Use a table runner to protect furniture made with glass. Use one on a glass display case, console or coffee table when you want to display knick-knacks that might scratch the surface.

Table runner placed across sideboard

Choosing Fabrics and Textures

Table runners come in a variety of fabrics. The fabric you choose should make sense with the rest of the room's décor and the type of table it will be used on. Keep these elements in mind when looking at different table runners:

  • Color
  • Pattern
  • Texture

The color, pattern and texture of a table runner should match, complement or contrast nicely with the surface underneath, the items placed on top and the style of the room. For example, it wouldn't make much sense to put a silk table runner with a Chinese calligraphy pattern on a rustic cedar dining table in a lodge-style, log home. However, this kind of runner would look lovely on an Asian-style, lacquered rosewood dining table.

Natural theme table runner

Formal and Informal

Fabrics with smooth, shiny textures like silk, satin, organza and polyester work best on tables with similar textures like glass and highly lacquered wood or with formal linen tablecloths. These fabrics work well for formal occasions like weddings, award ceremonies, special events, etc.
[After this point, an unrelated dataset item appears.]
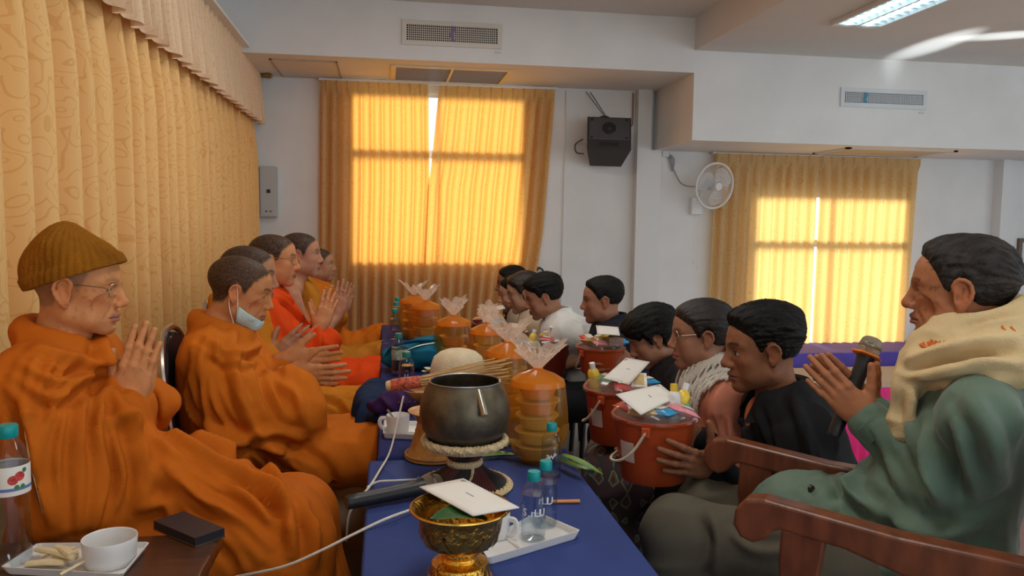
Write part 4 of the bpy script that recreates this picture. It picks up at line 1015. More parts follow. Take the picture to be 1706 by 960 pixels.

Fabrics with natural, coarse or dense textures like bamboo, grass cloth, twill, cotton and cotton blends work best on wood, metal, stone and ceramic tiled tables. These fabrics are better for informal, casual use .

Useful and Attractive

Table runners are perfect for adding extra color and texture to table settings and other types of furniture. They look best when used under other decorative items by helping to draw the eye toward the display and serving as an anchor for multiple accents.